First results from the Herschel Gould Belt Survey in Taurus

Kirk, J. M.; Ward-Thompson, D.; Palmeirim, P.; André, Ph.; Griffin, M. J.; Hargrave, P. J.; Könyves, V.; Bernard, J.- P.; Nutter, D. J.; Sibthorpe, B.; Di Francesco, J.; Abergel, A.; Arzoumanian, D.; Benedettini, M.; Bontemps, S.; Elia, D.; Hennemann, M.; Hill, T.; Men'shchikov, A.; Motte, F.; Nguyen-Luong, Q.; Peretto, N.; Pezzuto, S.; Rygl, K. L. J.; Sadavoy, S. I.; Schisano, E.; Schneider, N.; Testi, L. and White, G. (2013). First results from the Herschel Gould Belt Survey in Taurus. Monthly Notices of the Royal Astronomical Society, 432(2) pp. 1424–1433.

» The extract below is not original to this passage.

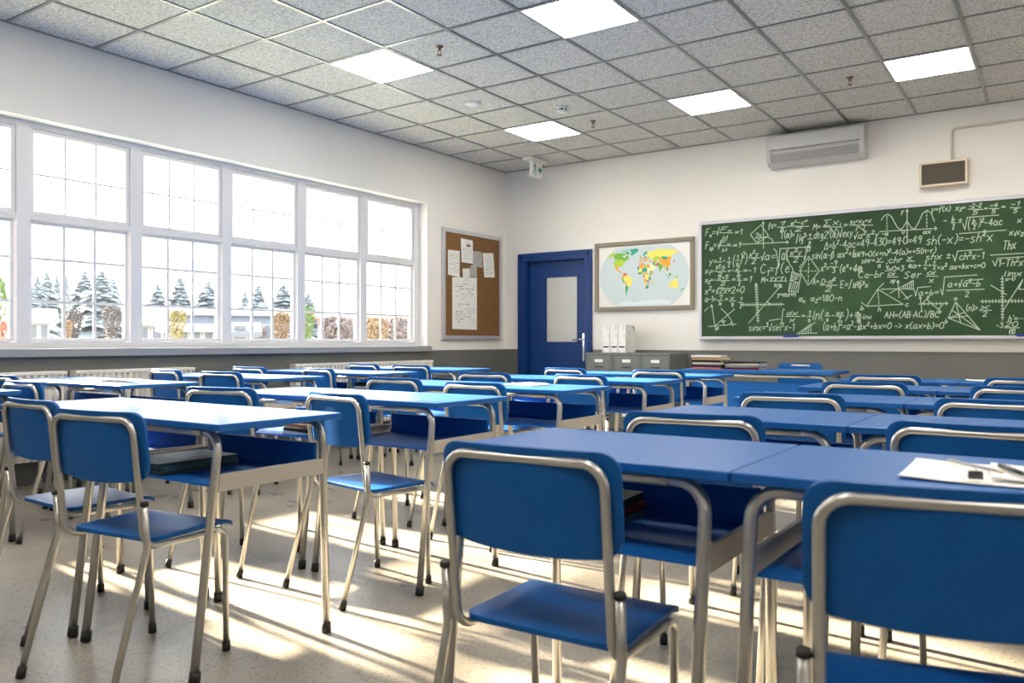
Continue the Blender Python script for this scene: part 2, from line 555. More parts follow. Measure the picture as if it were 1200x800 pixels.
# door in the back wall
door = tag(empty('door_1', ((DOOR_X0 + DOOR_X1) / 2, WB, 0)), kind='structure')
dc = (DOOR_X0 + DOOR_X1) / 2
mb = MB()
fx0, fx1, fz = -5.772 - dc, -4.70 - dc, 2.115
hx0, hx1 = DOOR_X0 - dc, DOOR_X1 - dc
prof = [(-0.030, 0.0), (-0.030, 0.03), (-0.022, 0.045), (-0.022, 0.075)]
mb.box(fx0, hx0 + 0.012, -0.03, -0.001, 0.002, fz, 0.005)
mb.box(hx1 - 0.012, fx1, -0.03, -0.001, 0.002, fz, 0.005)
mb.box(hx0 + 0.012, hx1 - 0.012, -0.03, -0.001, DOOR_Z - 0.02, fz, 0.005)
mb.box(fx0 + 0.03, hx0 - 0.02, -0.038, -0.028, 0.002, fz - 0.03, 0.004)
mb.box(hx1 + 0.02, fx1 - 0.03, -0.038, -0.028, 0.002, fz - 0.03, 0.004)
mb.box(fx0 + 0.03, fx1 - 0.03, -0.038, -0.028, DOOR_Z + 0.02, fz - 0.03, 0.004)
for a, b in ((hx0 + 0.001, hx0 + 0.025), (hx1 - 0.025, hx1 - 0.001)):
    mb.box(a, b, -0.001, 0.16, 0.002, DOOR_Z - 0.001)
mb.box(hx0 + 0.025, hx1 - 0.025, -0.001, 0.16, DOOR_Z - 0.026, DOOR_Z - 0.001)
for a, b in ((hx0 + 0.020, hx0 + 0.05), (hx1 - 0.05, hx1 - 0.020)):
    mb.box(a, b, 0.1005, 0.14, 0.002, DOOR_Z - 0.02)              # door stops added behind the leaf to block light through its gaps
mb.box(hx0 + 0.05, hx1 - 0.05, 0.1005, 0.14, DOOR_Z - 0.06, DOOR_Z - 0.02)
mb.build('door_frame', M['blue_door'], door)
mb = MB()
lx0, lx1, ly0, ly1 = hx0 + 0.027, hx1 - 0.027, 0.055, 0.10
gx0, gx1, gz0, gz1 = -5.40 - dc, -4.935 - dc, 0.985, 1.815
mb.box(lx0, gx0, ly0, ly1, 0.008, DOOR_Z - 0.03, 0.003)
mb.box(gx1, lx1, ly0, ly1, 0.008, DOOR_Z - 0.03, 0.003)
mb.box(gx0 - 0.002, gx1 + 0.002, ly0, ly1, 0.008, gz0, 0.001)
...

DOI: https://doi.org/10.1093/mnras/stt561

URL: http://mnras.oxfordjournals.org/content/432/2/1424

Abstract

The whole of the Taurus region (a total area of 52 deg2) has been observed by the Herschel Spectral and Photometric Imaging Receiver (SPIRE) and Photodetector Array Camera and Spectrometer (PACS) instruments at wavelengths of 70, 160, 250, 350 and 500 μm as part of the Herschel Gould Belt Survey. In this paper we present the first results from the part of the Taurus region that includes the Barnard 18 and L1536 clouds. A new source-finding routine, the Cardiff Source-finding AlgoRithm (CSAR), is introduced, which is loosely based on CLUMPFIND, but that also generates a structure tree, or dendrogram, which can be used to interpret hierarchical clump structure in a complex region. Sources were extracted from the data using the hierarchical version of CSAR and plotted on a mass-size diagram. We found a hierarchy of objects with sizes in the range 0.024-2.7 pc. Previous studies showed that gravitationally bound prestellar cores and unbound starless clumps appeared in different places on the mass-size diagram. However, it was unclear whether this was due to a lack of instrumental dynamic range or whether they were actually two distinct populations. The excellent sensitivity of Herschel shows that our sources fill the gap in the mass-size plane between starless and pre-stellar cores, and gives the first clear supporting observational evidence for the theory that unbound clumps and (gravitationally bound) prestellar cores are all part of the same population, and hence presumably part of the same evolutionary sequence.